- [Source data]
-=-=-

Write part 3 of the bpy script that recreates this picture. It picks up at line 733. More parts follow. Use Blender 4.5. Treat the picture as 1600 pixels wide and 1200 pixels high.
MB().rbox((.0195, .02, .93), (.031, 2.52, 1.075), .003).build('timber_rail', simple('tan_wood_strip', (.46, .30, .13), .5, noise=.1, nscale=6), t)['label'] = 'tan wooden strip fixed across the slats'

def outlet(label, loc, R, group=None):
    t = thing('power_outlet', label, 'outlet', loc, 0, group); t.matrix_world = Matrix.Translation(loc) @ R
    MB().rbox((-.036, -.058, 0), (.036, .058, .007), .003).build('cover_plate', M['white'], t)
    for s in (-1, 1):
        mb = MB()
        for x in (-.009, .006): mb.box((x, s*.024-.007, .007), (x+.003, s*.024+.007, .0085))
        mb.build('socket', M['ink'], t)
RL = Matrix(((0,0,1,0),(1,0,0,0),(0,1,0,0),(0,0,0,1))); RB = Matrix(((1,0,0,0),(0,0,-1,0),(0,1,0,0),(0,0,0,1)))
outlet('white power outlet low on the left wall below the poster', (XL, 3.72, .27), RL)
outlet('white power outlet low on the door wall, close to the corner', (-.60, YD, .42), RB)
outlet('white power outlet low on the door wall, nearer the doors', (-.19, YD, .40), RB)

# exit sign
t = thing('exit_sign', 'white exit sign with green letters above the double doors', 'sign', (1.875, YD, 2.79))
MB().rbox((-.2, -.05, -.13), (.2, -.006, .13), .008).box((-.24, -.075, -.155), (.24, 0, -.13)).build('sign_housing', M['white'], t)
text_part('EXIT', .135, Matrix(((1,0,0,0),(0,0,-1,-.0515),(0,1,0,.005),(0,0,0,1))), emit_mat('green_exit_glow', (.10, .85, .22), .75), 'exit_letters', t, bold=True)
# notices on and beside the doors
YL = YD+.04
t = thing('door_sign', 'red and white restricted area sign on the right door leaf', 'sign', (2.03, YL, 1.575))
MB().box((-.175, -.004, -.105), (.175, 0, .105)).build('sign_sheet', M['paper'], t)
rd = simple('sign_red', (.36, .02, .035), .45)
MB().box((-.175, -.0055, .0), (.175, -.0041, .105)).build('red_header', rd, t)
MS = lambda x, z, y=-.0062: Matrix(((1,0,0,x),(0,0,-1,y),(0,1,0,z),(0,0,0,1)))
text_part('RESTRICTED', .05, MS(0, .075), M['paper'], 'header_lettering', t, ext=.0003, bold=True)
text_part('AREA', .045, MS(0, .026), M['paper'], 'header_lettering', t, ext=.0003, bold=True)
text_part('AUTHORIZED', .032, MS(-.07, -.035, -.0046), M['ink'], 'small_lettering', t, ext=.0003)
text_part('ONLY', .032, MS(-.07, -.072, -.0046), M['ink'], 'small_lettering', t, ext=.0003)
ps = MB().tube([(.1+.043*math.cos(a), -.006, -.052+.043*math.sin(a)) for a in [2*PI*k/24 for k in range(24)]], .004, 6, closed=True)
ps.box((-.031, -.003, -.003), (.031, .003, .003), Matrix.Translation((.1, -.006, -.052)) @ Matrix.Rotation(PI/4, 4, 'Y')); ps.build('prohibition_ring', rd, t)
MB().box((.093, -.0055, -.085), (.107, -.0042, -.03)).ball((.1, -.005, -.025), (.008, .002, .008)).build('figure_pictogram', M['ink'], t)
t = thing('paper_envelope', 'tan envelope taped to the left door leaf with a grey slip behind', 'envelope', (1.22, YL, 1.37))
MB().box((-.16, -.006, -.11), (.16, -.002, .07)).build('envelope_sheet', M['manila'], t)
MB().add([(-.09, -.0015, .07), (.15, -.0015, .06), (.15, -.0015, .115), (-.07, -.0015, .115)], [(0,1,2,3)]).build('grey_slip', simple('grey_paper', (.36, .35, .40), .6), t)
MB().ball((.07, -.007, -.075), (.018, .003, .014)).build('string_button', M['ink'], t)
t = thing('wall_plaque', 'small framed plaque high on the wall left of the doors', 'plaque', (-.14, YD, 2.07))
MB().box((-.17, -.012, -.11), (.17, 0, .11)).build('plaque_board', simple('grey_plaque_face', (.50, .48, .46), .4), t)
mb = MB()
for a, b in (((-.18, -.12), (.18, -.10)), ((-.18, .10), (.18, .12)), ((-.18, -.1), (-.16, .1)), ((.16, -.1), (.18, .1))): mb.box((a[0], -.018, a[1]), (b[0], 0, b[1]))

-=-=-

- [Task prompt]
Reproduce, please, the lines of the material from its first line down to the line containing "across the slats'", keeping both ends and nothing beyond them.

- [The reply]
Write part 3 of the bpy script that recreates this picture. It picks up at line 733. More parts follow. Use Blender 4.5. Treat the picture as 1600 pixels wide and 1200 pixels high.
MB().rbox((.0195, .02, .93), (.031, 2.52, 1.075), .003).build('timber_rail', simple('tan_wood_strip', (.46, .30, .13), .5, noise=.1, nscale=6), t)['label'] = 'tan wooden strip fixed across the slats'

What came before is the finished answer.